Pada kesempatan ini, Bangun juga menjelaskan jangka waktu berakhirnya PPS yang jatuh pada tanggal 30 Juni 2022 sehingga masih terdapat kesempatan bagi wajib pajak yang masih terdapat harta yang belum dilaporkan untuk mengikuti PPS baik itu bagi Wajib Pajak Orang Pribadi dan Badan yang telah mengikuti tax amnesty dan belum mengungkapkan seluruh harta saat mengikuti program tax amnesty. Untuk aturan pelaksanaan PPS, pemerintah pada tanggal 22 Desember 2021 melalui Kementerian Keuangan Republik Indonesia telah mengeluarkan Peraturan Menteri Keuangan (PMK) Nomor PMK-196/PMK.03/2021 tentang Tata Cara Pelaksanaan Program Pengungkapan Sukarela Wajib Pajak.
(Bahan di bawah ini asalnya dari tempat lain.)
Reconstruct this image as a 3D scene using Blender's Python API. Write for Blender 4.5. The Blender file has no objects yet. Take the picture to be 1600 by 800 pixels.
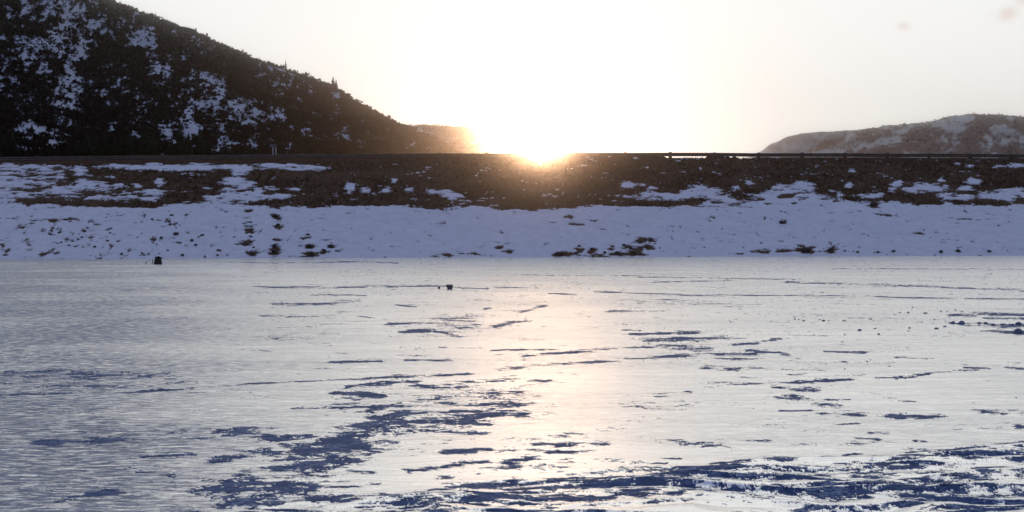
import bpy, bmesh, math, random
import numpy as np
from mathutils import Vector, Matrix

random.seed(7)
RNG = np.random.default_rng(7)
sc = bpy.context.scene
COL = sc.collection

# ------------------------------------------------------------------ camera, world, sun, exposure
EYE = 1.5
F = 2222.0                                   # focal length in pixels of the 1600 px wide photograph
TILT = math.atan(38.0 / F)                   # looking slightly down
cd = bpy.data.cameras.new('camera')
cam = bpy.data.objects.new('camera', cd)
COL.objects.link(cam)
cd.sensor_width = 36.0
cd.lens = 36.0 * F / 1600.0
cd.clip_start = 0.1
cd.clip_end = 30000.0
cam.location = (0, 0, EYE)
cam.rotation_euler = (math.pi / 2 - TILT, 0, 0)
sc.camera = cam

SUN_EL = math.radians(3.85)
SUN_AZ = math.radians(1.16)                  # to the right of +Y
SUN_DIR = Vector((math.sin(SUN_AZ) * math.cos(SUN_EL), math.cos(SUN_AZ) * math.cos(SUN_EL), math.sin(SUN_EL)))

world = bpy.data.worlds.new('World')
sc.world = world
world.use_nodes = True
nt = world.node_tree
nt.nodes.clear()
N, L = nt.nodes.new, nt.links.new
out = N('ShaderNodeOutputWorld')
bg = N('ShaderNodeBackground')
bg.inputs['Strength'].default_value = 0.15
sky = N('ShaderNodeTexSky')
sky.sky_type = 'NISHITA'
sky.sun_disc = False
sky.sun_elevation = SUN_EL
sky.sun_rotation = SUN_AZ
sky.altitude = 1800
sky.air_density = 1.0
sky.dust_density = 1.6
sky.ozone_density = 2.5
SKY_K = (9.6, 9.95, 9.7)                                  # highlights of the sky roll off towards this value
tint = N('ShaderNodeVectorMath'); tint.operation = 'MULTIPLY'
tint.inputs[1].default_value = (7.9, 4.95, 6.2)
add = N('ShaderNodeVectorMath'); add.operation = 'ADD'
add.inputs[1].default_value = SKY_K
div = N('ShaderNodeVectorMath'); div.operation = 'DIVIDE'
scl = N('ShaderNodeVectorMath'); scl.operation = 'MULTIPLY'
scl.inputs[1].default_value = SKY_K
L(sky.outputs[0], tint.inputs[0])
# aureole of the low sun and an added broad glow to brighten the ice
tc = N('ShaderNodeTexCoord')
dot = N('ShaderNodeVectorMath'); dot.operation = 'DOT_PRODUCT'
dot.inputs[1].default_value = SUN_DIR
L(tc.outputs['Generated'], dot.inputs[0])
def lobe(power, colour, acc):
    mx = N('ShaderNodeMath'); mx.operation = 'MAXIMUM'; mx.inputs[1].default_value = 0.0
    L(dot.outputs['Value'], mx.inputs[0])
    pw = N('ShaderNodeMath'); pw.operation = 'POWER'; pw.inputs[1].default_value = power
    L(mx.outputs[0], pw.inputs[0])
    s = N('ShaderNodeVectorMath'); s.operation = 'SCALE'; s.inputs[0].default_value = colour
    L(pw.outputs[0], s.inputs['Scale'])
    a = N('ShaderNodeVectorMath'); a.operation = 'ADD'
    L(acc, a.inputs[0]); L(s.outputs[0], a.inputs[1])
    return a.outputs[0]
acc = lobe(3.6, (37.0, 37.0, 36.0), tint.outputs[0])
L(acc, add.inputs[0]); L(acc, div.inputs[0]); L(add.outputs[0], div.inputs[1])
L(div.outputs[0], scl.inputs[0])
acc = lobe(1600.0, (11.0, 10.0, 8.5), scl.outputs[0])
# two small pink cloud scraps high on the right
def scrap(px, py, half, colour, acc):
    u = (px - 800) / F; v = (400 - py) / F
    d = Vector((u, math.cos(TILT) + v * math.sin(TILT), v * math.cos(TILT) - math.sin(TILT))).normalized()
    sub = N('ShaderNodeVectorMath'); sub.operation = 'SUBTRACT'; sub.inputs[1].default_value = d
    nz = N('ShaderNodeTexNoise'); nz.inputs['Scale'].default_value = 90.0; nz.inputs['Detail'].default_value = 4
    L(tc.outputs['Generated'], nz.inputs['Vector'])
    L(tc.outputs['Generated'], sub.inputs[0])
    ml = N('ShaderNodeVectorMath'); ml.operation = 'MULTIPLY'; ml.inputs[1].default_value = (1.0, 1.0, 1.5)
    L(sub.outputs[0], ml.inputs[0])
    ln = N('ShaderNodeVectorMath'); ln.operation = 'LENGTH'; L(ml.outputs[0], ln.inputs[0])
    w = N('ShaderNodeMath'); w.operation = 'MULTIPLY_ADD'; w.inputs[1].default_value = half * 1.6 / F; 
    L(nz.outputs[0], w.inputs[0]); L(ln.outputs['Value'], w.inputs[2])
    mr = N('ShaderNodeMapRange'); mr.interpolation_type = 'SMOOTHSTEP'
    mr.inputs['From Min'].default_value = half * 0.6 / F; mr.inputs['From Max'].default_value = half * 2.2 / F
    mr.inputs['To Min'].default_value = 0.75; mr.inputs['To Max'].default_value = 0.0
    L(w.outputs[0], mr.inputs['Value'])
    mx = N('ShaderNodeMix'); mx.data_type = 'RGBA'
    L(mr.outputs[0], mx.inputs[0]); L(acc, mx.inputs[6]); mx.inputs[7].default_value = (*colour, 1)
    return mx.outputs[2]
acc = scrap(1572, 22, 20, (6.67, 5.44, 4.78), acc)
acc = scrap(1411, 41, 11, (6.96, 5.94, 5.37), acc)
acc = scrap(1598, 2, 12, (6.82, 5.8, 5.37), acc)
L(acc, bg.inputs['Color'])
L(bg.outputs[0], out.inputs['Surface'])

sl = bpy.data.lights.new('sun', 'SUN')
sl.energy = 2.0
sl.angle = math.radians(0.53)
sl.color = (1.0, 0.60, 0.35)
sun = bpy.data.objects.new('sun', sl)
COL.objects.link(sun)
sun.rotation_euler = SUN_DIR.to_track_quat('Z', 'Y').to_euler()

sc.view_settings.view_transform = 'Standard'
sc.view_settings.look = 'None'
sc.view_settings.gamma = 1.0
sc.view_settings.exposure = -0.3
sc.cycles.max_bounces = 6
sc.cycles.volume_bounces = 0
sc.cycles.use_denoising = True

# ------------------------------------------------------------------ geometry of the view
CT, ST = math.cos(TILT), math.sin(TILT)
def proj(x, y, z):
    """photo pixel (1600 wide) of world points"""
    zz = z - EYE
    d = y * CT - zz * ST
    v = zz * CT + y * ST
    return 800 + F * x / d, 400 - F * v / d
def ray(px, py):
    u = (px - 800) / F; v = (400 - py) / F
    return Vector((u, CT + v * ST, v * CT - ST))
def on_lake(px, py):
    r = ray(px, py); t = -EYE / r.z
    return Vector((r.x * t, r.y * t, 0.0))
def elev(py):
    """slope z/y of a photo row"""
    v = (400 - py) / F
    return (v * CT - ST) / (CT + v * ST)

# ------------------------------------------------------------------ noise
def _hash(ix, iy, seed):
    h = (ix.astype(np.int64) * 374761393 + iy.astype(np.int64) * 668265263 + seed * 1442695041) & 0xffffffff
    h = ((h ^ (h >> 13)) * 1274126177) & 0xffffffff
    h = ((h ^ (h >> 16)) * 2246822519) & 0xffffffff
    h = h ^ (h >> 15)
    return (h & 0xffffff).astype(np.float64) / 0xffffff
def vnoise(x, y, seed=0):
    ix = np.floor(x); iy = np.floor(y)
    fx = x - ix; fy = y - iy
    fx = fx * fx * fx * (fx * (fx * 6 - 15) + 10); fy = fy * fy * fy * (fy * (fy * 6 - 15) + 10)
    ix = ix.astype(np.int64); iy = iy.astype(np.int64)
    a = _hash(ix, iy, seed); b = _hash(ix + 1, iy, seed)
    c = _hash(ix, iy + 1, seed); d = _hash(ix + 1, iy + 1, seed)
    return (a + (b - a) * fx) * (1 - fy) + (c + (d - c) * fx) * fy
def fbm(x, y, octaves=5, seed=0, gain=0.5):
    """roughly 0..1, mean 0.5"""
    x = np.asarray(x, float); y = np.asarray(y, float)
    s = np.zeros(np.broadcast(x, y).shape); a = 1.0; tot = 0.0
    for k in range(octaves):
        ca, sa = math.cos(0.6 * k), math.sin(0.6 * k)
        s += a * vnoise(x * ca - y * sa + 17.3 * k, x * sa + y * ca + 9.1 * k, seed + k * 31)
        tot += a; a *= gain; x = x * 2.03; y = y * 2.03
    return (s / tot - 0.5) * 1.35 + 0.5
def smooth(a, b, x):
    t = np.clip((x - a) / (b - a), 0, 1)
    return t * t * (3 - 2 * t)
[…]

Selain itu, terdapat dua kebijakan yang menjadi dasar pelaksanaan PPS yang membedakan antara wajib pajak yang telah mengikuti tax amnesty dengan wajib pajak yang belum pernah mengikuti tax amnesty. Kebijakan pertama yaitu PPS untuk wajib pajak yang telah mengikuti program tax amnesty berdasarkan Undang-Undang Nomor 11 Tahun 2016 yang belum atau tidak seluruhnya mengungkapkan harta dalam Surat Pernyataan. Apabila data dan/atau informasi mengenai harta tersebut ditemukan oleh DJP, maka akan dianggap sebagai penghasilan dan dikenai PPh Final 25% (badan), 30% (orang pribadi), atau 12,5% (Wajib Pajak tertentu) dari harta bersih yang ditemukan dengan tambahan sanksi 200%. Sanksi tersebut akan diberikan melalui penerbitan Surat Ketetapan Pajak Kurang Bayar (SKPKB) oleh DJP, sehingga, baik wajib pajak yang tidak mengikuti tax amnesty ataupun mengikuti namun tidak jujur akan dikenakan sanksi sesuai dengan tarif yang berlaku.
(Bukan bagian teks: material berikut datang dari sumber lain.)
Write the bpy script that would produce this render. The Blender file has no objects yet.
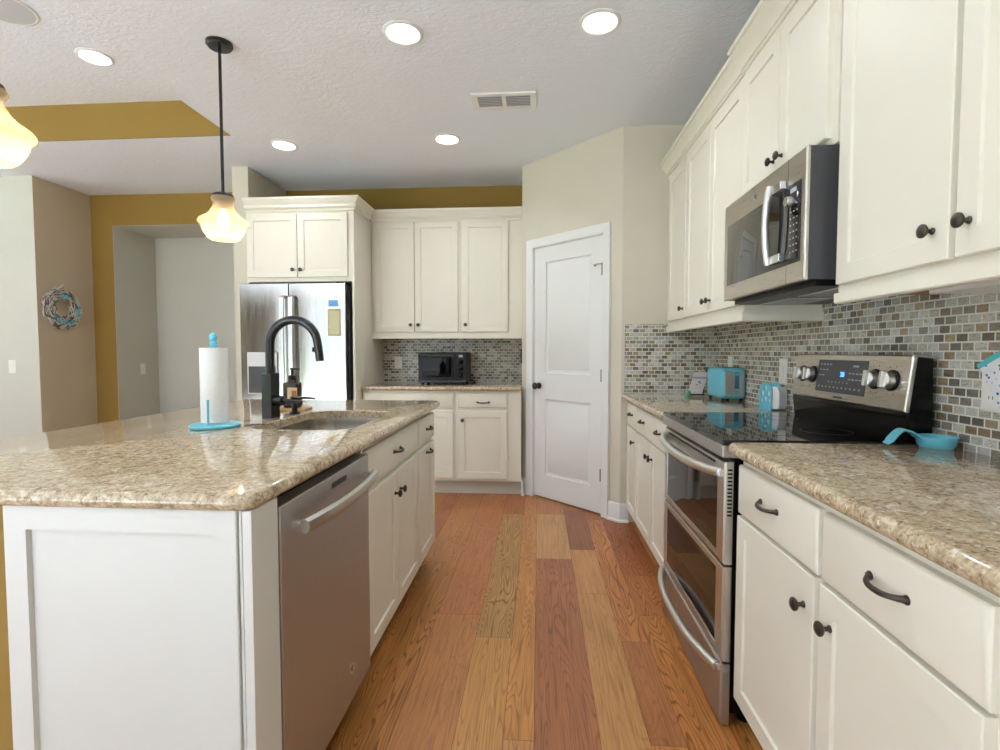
import bpy, bmesh, math, random
from mathutils import Vector, Matrix
random.seed(7)
S = bpy.context.scene
COL = S.collection
PI = math.pi

# ------------------------------------------------------------ camera, world, large lights, exposure
cam = bpy.data.cameras.new('camera')
cam.sensor_width = 36.0
cam.lens = 516.8 * 36.0 / 1000.0
cam.clip_start = 0.02
co = bpy.data.objects.new('camera', cam)
COL.objects.link(co)
co.location = (0, 0, 1.204)
co.rotation_euler = (PI / 2 - 0.0451, 0, 0.0744)
S.camera = co

W = bpy.data.worlds.new('world')
S.world = W
W.use_nodes = True
WORLD_STRENGTH = 2.3
bg = W.node_tree.nodes['Background']
bg.inputs[0].default_value = (0.83, 0.93, 1.04, 1)
bg.inputs[1].default_value = WORLD_STRENGTH

S.view_settings.view_transform = 'Standard'
S.view_settings.look = 'None'
S.view_settings.exposure = -0.10
S.view_settings.gamma = 1.0
S.view_settings.use_curve_mapping = False


def area_light(name, loc, rot, sx, sy, power, color=(1, 1, 1), portal=False, shape='RECTANGLE'):
    l = bpy.data.lights.new(name, 'AREA')
    l.shape = shape
    l.size = sx
    if shape in ('RECTANGLE', 'ELLIPSE'):
        l.size_y = sy
    l.energy = power
    l.color = color
    if portal:
        l.cycles.is_portal = True
    o = bpy.data.objects.new(name, l)
    COL.objects.link(o)
    o.location = loc
    o.rotation_euler = rot
    return o


sun = bpy.data.lights.new('sun', 'SUN')
sun.energy = 58.0
sun.angle = 0.01
sun.color = (0.87, 0.94, 1.04)
so = bpy.data.objects.new('sun', sun)
COL.objects.link(so)
so.location = (-3, -8, 9)
so.rotation_euler = (math.radians(52), 0, math.radians(4))

# daylight enters by the invented openings behind the camera and on the living-room side
area_light('daylight_portal', (-3.0, -4.28, 1.25), (PI / 2, 0, PI), 8.0, 2.5, 1, portal=True)
area_light('daylight_portal', (-7.58, 0.6, 1.30), (PI / 2, 0, -PI / 2), 6.0, 2.2, 1, portal=True)

# ------------------------------------------------------------ materials


def lin(c):
    out = []
    for v in c:
        v = v / 255.0
        out.append(v / 12.92 if v <= 0.04045 else ((v + 0.055) / 1.055) ** 2.4)
    return (out[0], out[1], out[2], 1.0)


class NT:
    def __init__(self, name):
        self.m = bpy.data.materials.new(name)
        self.m.use_nodes = True
        self.t = self.m.node_tree
        self.b = self.t.nodes['Principled BSDF']

    def n(self, kind, **kw):
        nd = self.t.nodes.new(kind)
        for k, v in kw.items():
            setattr(nd, k, v)
        return nd

    def l(self, a, b):
        self.t.links.new(a, b)

    def ramp(self, fac, stops, interp='LINEAR'):
        r = self.n('ShaderNodeValToRGB')
        r.color_ramp.interpolation = interp
        el = r.color_ramp.elements
        while len(el) < len(stops):
            el.new(0.5)
        for e, (p, c) in zip(el, stops):
            e.position = p
            e.color = c
        self.l(fac, r.inputs[0])
        return r.outputs[0]

    def mix(self, fac, a, b, mode='MIX'):
        m = self.n('ShaderNodeMix', data_type='RGBA', blend_type=mode)
        for s, v in ((m.inputs[0], fac), (m.inputs[6], a), (m.inputs[7], b)):
            if isinstance(v, (int, float)):
                s.default_value = v
            elif isinstance(v, tuple):
                s.default_value = v
            else:
                self.l(v, s)
        return m.outputs[2]

    def coord(self, scale=(1, 1, 1), kind='Object', loc=(0, 0, 0), rot=(0, 0, 0)):
        tc = self.n('ShaderNodeTexCoord')
        mp = self.n('ShaderNodeMapping')
        mp.inputs['Scale'].default_value = scale
        mp.inputs['Location'].default_value = loc
        mp.inputs['Rotation'].default_value = rot
        self.l(tc.outputs[kind], mp.inputs[0])
        return mp.outputs[0]

    def noise(self, vec, scale, detail=4, rough=0.5, dist=0.0):
        n = self.n('ShaderNodeTexNoise')
        n.inputs['Scale'].default_value = scale
        n.inputs['Detail'].default_value = detail
        n.inputs['Roughness'].default_value = rough
        n.inputs['Distortion'].default_value = dist
        self.l(vec, n.inputs['Vector'])
        return n.outputs[0]

    def bump(self, h, strength, dist=0.01):
        b = self.n('ShaderNodeBump')
        b.inputs['Strength'].default_value = strength
        b.inputs['Distance'].default_value = dist
        self.l(h, b.inputs['Height'])
        self.l(b.outputs[0], self.b.inputs['Normal'])
        return b


def plain(name, rgb, rough=0.5, metal=0.0, spec=0.5, noise=0.0, nscale=20, coat=0.0, bump=0.0):
    t = NT(name)
    c = lin(rgb)
    t.b.inputs['Base Color'].default_value = c
    t.b.inputs['Roughness'].default_value = rough
    t.b.inputs['Metallic'].default_value = metal
    t.b.inputs['Specular IOR Level'].default_value = spec
    t.b.inputs['Coat Weight'].default_value = coat
    t.b.inputs['Coat Roughness'].default_value = 0.05
    v = t.coord()
    n = t.noise(v, nscale)
    k = 1.0 - noise
    dark = tuple(x * k for x in c[:3]) + (1,)
    t.l(t.ramp(n, [(0.3, dark), (0.7, c)]), t.b.inputs['Base Color'])
    if bump:
        t.bump(n, bump, 0.002)
    return t.m


def wallpaint(name, rgb, bump=0.12):
    t = NT(name)
    c = lin(rgb)
    t.b.inputs['Roughness'].default_value = 0.75
    t.b.inputs['Specular IOR Level'].default_value = 0.25
    v = t.coord()
    n = t.noise(v, 3.0, 3)
    d = tuple(x * 0.97 for x in c[:3]) + (1,)
    t.l(t.ramp(n, [(0.3, d), (0.7, c)]), t.b.inputs['Base Color'])
    h = t.noise(v, 55.0, 3, 0.6)
    t.bump(h, bump, 0.004)
    return t.m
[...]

Kebijakan kedua yaitu PPS untuk wajib pajak orang pribadi yang belum melaporkan harta yang diperoleh sejak tanggal 1 Januari 2016 sampai dengan tanggal 31 Desember 2020, apabila data dan/atau informasi mengenai harta tersebut ditemukan oleh DJP dapat dianggap penghasilan dan dikenakan PPh Final dari harta bersih tambahan dengan tarif 30% ditambah sanksi bunga per bulan ditambah uplift factor 15%.
KPP Pratama Palu juga telah melakukan berbagai upaya dalam menyebarluaskan informasi dan memberikan edukasi terhadap wajib pajak wilayah Kota Palu diantaranya melalui kelas pajak rutin yang terjadwal dari Penyuluh Pajak Palu, Kampanye Simpatik PPS, layanan helpdesk daring dan luring khusus PPS, pemasangan baliho dan spanduk PPS di titik strategis wilayah Kota Palu.
Di akhir kegiatan, Bangun juga menegaskan bahwa seluruh pegawai KPP Pratama Palu berkomitmen untuk selalu menjaga integritas serta layanan yang diberikan kepada wajib pajak tidak dipungut biaya.